A restauração do principal símbolo do conjunto arquitetônico da Pampulha, que concorre ao título de patrimônio cultural da humanidade, outorgado pela Organização das Nações Unidas para a Educação, Ciência e Cultura (Unesco), levará pelo menos cinco dias, mas ainda não se pode avaliar a extensão do dano. Há risco de surgirem manchas nos azulejos. Mesmo com a chuva intensa na manhã de ontem, os restauradores iniciaram a retirada de toda a pichação do painel de Candido Portinari (1903-1962) e das pastilhas na lateral da Igreja São Francisco de Assis, a igrejinha da Pampulha, projetada por Oscar Niemeyer (1907-2012). O autor das pichações, Mário Augusto Faleiro Neto, de 25 anos, foi indiciado pela Polícia Civil, na quarta-feira, por dano ao patrimônio público, com agravante por se tratar de uma obra de patrimônio histórico-cultural.
O processo, tão minucioso como uma cirurgia, é feito manualmente com ajuda de bisturis. Empreendido pela Arte Restaurações e Projetos, empresa contratada pela Prefeitura de Belo Horizonte, a restauração custará R$ 8 mil aos cofres públicos. “Vai voltar ao que era antes, idêntico, exato. Foi um dano superficial. Foi estético e não físico”, afirma o restaurador Wagner Matias.
O trabalho de Wagner e da colega Denise Camilo é acompanhado por pesquisadores do Centro de Conservação e Restauração da Universidade Federal de Minas Gerais (Cecor/UFMG), que colocaram à disposição tecnologia de ponta para otimizar o restauro.
Muitos turistas acompanharam a limpeza na manhã de ontem. É o caso da arquiteta e designer Gabriela Ladeira, de 52 anos, que levou uma amiga francesa para conhecer uma das mais importantes obras de Niemeyer. “Adorei a resposta rápida da cidade a esta pichação, que foi uma estocada no coração de cada belo-horizontino”, afirmou. Para ela, a justificativa dada pelo pichador – de que era um protesto contra a tragédia do rompimento da Barragem do Fundão, em Mariana – não se sustenta. “Toda manifestação tem seu lugar. Porém, não é ofendendo a nós mineiros, que estamos tão feridos com tudo o que aconteceu, que vamos resolver qualquer coisa.”

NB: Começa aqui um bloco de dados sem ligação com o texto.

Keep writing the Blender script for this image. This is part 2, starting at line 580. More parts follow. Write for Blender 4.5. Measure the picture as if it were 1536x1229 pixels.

A cearense Thais Aragão, de 38, foi com o pai, José Maria Aragão, conhecer a igrejinha na manhã de ontem, e se surpreendeu com a pichação. “Entre os próprios pichadores, há um código de conduta de que um não passa por cima do outro. Nesse sentido, o pichador exagerou ao se expressar em cima de outra obra”, diz ela, que, como doutoranda em comunicação, procura debater o tema. O administrador Thiago Faria, de 35, considera que o autor das pichações deveria pagar pelo valor da restauração.
Azulejaria contemporânea
A pichação num dos mais importantes patrimônios do país reacendeu o debate sobre a pichação. Para o restaurador Wagner Matias, o ato retomou a necessidade de dar maior atenção aos painéis de azulejo. “Os painéis precisam de uma ação do patrimônio estadual, dos órgãos federais e das administrações municipais. O vandalismo é um aspecto, mas existem outros em relação à conservação de azulejos no Brasil”, pontuou Luiz Souza, que integra rede em todo o Brasil para a preservação dos azulejos.
Mestre em artes pela UFMG, Eliana Mello lembrou que o acervo em Minas Gerais é um dos mais preservados do país. No entanto, ela alerta que, ainda assim, muitos painéis, como ocorreu com o de Portinari, estão sujeitos a danos, inclusive alguns são completamente arrancados. Ela lembra que o valor histórico dos painéis da igrejinha da Pampulha é incomensurável. Além de ter sido concebidos por Portinari, marcam momento em que a arte ganha traços brasileiros, com o Modernismo, servindo de referência aos portugueses. É o caminho inverso. “Os alunos superando os mestres”, diz ao lembrar que a arte de azulejar foi trazida ao Brasil pelos portugueses.
O valor arquitetônico e artístico da igrejinha contribuiu para que o conjunto se candidatasse ao título de patrimônio cultural da Unesco.